*Written task*. Find and copy lines holding "pixels".
__________________________________________________
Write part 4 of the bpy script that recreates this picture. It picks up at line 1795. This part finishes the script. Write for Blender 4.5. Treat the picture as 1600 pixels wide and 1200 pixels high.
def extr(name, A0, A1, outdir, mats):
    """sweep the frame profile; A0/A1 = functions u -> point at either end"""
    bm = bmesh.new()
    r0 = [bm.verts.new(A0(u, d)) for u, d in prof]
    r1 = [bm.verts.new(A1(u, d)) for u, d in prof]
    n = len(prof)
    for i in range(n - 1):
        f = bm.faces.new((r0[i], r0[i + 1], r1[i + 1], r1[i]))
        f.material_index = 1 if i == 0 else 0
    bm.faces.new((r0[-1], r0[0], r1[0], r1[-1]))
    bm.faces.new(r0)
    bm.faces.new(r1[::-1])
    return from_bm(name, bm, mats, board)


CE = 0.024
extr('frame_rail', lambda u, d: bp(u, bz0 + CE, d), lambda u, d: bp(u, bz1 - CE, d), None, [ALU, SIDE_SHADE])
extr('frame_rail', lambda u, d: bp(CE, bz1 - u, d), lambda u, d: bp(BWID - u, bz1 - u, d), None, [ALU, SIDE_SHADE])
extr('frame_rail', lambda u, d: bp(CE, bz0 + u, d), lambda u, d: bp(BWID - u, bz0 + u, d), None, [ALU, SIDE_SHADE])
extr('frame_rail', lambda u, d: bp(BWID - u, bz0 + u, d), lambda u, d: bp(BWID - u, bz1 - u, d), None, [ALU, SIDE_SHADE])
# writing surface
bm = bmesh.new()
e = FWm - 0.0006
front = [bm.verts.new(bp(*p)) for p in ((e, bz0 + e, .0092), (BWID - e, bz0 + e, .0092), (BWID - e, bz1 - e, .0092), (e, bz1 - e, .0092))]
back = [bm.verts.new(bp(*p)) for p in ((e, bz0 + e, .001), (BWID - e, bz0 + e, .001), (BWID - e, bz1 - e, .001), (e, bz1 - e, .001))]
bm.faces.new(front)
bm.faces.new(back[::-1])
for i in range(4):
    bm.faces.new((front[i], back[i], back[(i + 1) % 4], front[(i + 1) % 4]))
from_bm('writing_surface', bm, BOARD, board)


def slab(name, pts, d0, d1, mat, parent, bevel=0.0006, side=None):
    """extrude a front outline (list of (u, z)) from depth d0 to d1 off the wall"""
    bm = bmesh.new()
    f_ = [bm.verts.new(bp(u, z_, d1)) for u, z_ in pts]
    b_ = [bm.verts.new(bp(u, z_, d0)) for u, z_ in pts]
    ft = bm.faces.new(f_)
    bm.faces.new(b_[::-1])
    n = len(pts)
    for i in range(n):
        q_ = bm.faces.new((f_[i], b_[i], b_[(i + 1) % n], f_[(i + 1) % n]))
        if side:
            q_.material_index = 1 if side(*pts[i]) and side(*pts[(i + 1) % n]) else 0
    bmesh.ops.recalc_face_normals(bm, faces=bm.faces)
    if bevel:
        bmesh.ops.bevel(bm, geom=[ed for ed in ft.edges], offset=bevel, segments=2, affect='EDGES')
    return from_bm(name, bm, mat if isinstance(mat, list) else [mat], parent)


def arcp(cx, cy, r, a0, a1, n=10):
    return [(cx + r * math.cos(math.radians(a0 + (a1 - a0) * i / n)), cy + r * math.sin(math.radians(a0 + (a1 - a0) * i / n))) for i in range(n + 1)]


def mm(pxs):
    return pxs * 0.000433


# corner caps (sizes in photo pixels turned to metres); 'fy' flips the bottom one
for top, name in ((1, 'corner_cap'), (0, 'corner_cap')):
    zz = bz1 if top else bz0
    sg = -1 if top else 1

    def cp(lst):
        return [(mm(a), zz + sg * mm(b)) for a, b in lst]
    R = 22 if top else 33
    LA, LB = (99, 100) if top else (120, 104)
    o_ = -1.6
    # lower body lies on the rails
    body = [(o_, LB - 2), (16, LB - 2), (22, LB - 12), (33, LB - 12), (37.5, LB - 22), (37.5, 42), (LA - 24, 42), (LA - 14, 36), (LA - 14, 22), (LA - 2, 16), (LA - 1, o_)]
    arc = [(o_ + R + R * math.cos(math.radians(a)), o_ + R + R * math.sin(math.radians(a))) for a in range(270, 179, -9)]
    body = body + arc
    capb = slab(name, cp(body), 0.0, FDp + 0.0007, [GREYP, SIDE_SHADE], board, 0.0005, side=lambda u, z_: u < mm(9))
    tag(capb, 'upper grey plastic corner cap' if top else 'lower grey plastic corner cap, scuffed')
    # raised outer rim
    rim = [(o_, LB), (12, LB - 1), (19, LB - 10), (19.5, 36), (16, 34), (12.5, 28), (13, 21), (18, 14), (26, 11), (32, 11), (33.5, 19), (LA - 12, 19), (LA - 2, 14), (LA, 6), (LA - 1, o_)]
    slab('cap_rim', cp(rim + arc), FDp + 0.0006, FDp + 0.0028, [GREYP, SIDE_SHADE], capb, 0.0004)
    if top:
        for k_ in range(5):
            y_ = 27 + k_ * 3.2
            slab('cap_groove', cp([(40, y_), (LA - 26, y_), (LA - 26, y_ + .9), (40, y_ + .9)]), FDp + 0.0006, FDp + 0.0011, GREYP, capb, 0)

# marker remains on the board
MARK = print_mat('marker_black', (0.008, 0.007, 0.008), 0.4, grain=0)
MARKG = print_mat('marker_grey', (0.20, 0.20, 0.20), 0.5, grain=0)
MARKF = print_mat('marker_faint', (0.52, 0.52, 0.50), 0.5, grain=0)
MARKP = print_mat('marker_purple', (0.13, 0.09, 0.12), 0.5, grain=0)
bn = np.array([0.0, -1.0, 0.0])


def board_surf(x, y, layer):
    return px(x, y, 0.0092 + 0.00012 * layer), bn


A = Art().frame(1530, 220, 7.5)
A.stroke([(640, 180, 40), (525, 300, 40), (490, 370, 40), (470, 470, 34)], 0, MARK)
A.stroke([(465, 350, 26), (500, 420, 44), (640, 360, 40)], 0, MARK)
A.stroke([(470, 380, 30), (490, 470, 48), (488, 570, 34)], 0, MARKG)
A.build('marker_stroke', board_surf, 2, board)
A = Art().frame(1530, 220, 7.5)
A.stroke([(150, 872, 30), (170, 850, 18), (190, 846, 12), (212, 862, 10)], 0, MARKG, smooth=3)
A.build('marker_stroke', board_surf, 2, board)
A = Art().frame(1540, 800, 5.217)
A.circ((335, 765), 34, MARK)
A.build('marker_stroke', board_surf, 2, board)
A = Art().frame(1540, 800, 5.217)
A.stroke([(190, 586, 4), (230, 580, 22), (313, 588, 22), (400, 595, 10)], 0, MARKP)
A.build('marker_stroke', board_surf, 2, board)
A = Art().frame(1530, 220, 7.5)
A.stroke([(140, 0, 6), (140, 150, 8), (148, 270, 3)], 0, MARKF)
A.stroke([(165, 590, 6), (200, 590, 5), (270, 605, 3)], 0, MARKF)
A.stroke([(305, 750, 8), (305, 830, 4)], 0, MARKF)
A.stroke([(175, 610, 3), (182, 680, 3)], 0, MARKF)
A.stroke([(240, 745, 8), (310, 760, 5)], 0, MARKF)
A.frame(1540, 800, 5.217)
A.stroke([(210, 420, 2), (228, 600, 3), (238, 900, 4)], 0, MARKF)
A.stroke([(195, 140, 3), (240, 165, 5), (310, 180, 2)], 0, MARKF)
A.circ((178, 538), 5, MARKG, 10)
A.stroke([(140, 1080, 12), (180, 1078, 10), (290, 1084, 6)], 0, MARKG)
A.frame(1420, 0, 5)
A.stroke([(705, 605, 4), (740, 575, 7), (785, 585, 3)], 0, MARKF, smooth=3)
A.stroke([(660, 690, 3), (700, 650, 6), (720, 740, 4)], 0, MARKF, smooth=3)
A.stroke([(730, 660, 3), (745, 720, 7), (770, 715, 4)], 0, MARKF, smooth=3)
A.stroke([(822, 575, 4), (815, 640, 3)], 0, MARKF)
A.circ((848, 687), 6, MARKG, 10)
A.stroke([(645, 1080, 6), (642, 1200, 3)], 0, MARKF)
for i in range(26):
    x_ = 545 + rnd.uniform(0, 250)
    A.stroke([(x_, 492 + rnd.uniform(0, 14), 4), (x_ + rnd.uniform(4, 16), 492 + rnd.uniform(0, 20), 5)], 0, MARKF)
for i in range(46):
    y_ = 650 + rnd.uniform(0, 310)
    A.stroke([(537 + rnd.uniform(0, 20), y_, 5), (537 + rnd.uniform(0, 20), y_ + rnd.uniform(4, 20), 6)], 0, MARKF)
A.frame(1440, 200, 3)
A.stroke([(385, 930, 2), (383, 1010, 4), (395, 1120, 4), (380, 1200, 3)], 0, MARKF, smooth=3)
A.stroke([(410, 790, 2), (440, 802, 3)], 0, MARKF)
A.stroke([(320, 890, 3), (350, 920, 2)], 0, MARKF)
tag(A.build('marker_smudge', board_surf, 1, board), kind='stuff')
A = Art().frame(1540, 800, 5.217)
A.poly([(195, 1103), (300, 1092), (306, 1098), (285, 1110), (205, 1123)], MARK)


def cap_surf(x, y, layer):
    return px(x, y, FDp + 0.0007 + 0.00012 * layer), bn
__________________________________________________
*Task response*.
Write part 4 of the bpy script that recreates this picture. It picks up at line 1795. This part finishes the script. Write for Blender 4.5. Treat the picture as 1600 pixels wide and 1200 pixels high.
# corner caps (sizes in photo pixels turned to metres); 'fy' flips the bottom one